En la permanencia del “tablero inclinado” existe una evidente responsabilidad de los políticos de izquierdas, que difunden el odio a la derecha como habitual cortina de humo para camuflar su ineficacia en la gestión, y que aspiran pública y antidemocráticamente a que la derecha nunca vuelva a gobernar (todos conocemos declaraciones en tal sentido de Sánchez, Iglesias o Yolanda Díaz) Y también una innegable aportación de muchos medios de comunicación, que renuncian vergonzosamente a ejercer de contrapoder a cambio de prebendas o subvenciones.

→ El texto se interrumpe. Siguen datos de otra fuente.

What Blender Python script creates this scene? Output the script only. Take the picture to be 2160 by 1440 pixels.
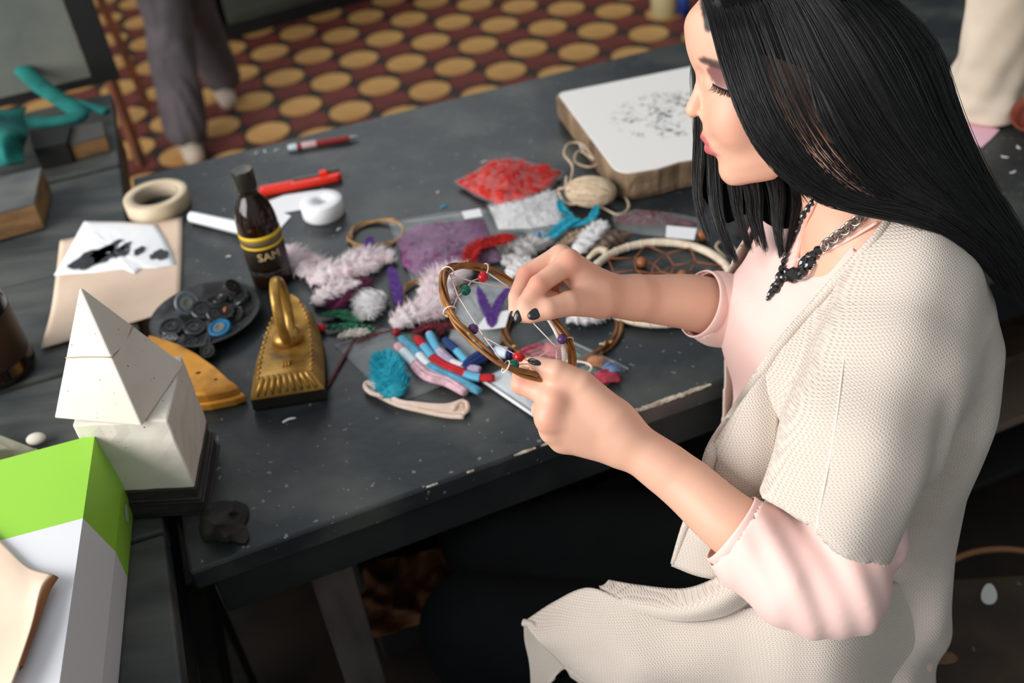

En mis muchos años de relación personal con periodistas, jamás había encontrado tantas opiniones críticas hacia el papel actual de los medios. Y también hacia el papel de las Administraciones, que se dedican a colonizarlos contratando a sus mejores profesionales para que actúen como su gigantesco aparato de propaganda. Con esta terrible deriva jamás superaremos nuestro infame sectarismo.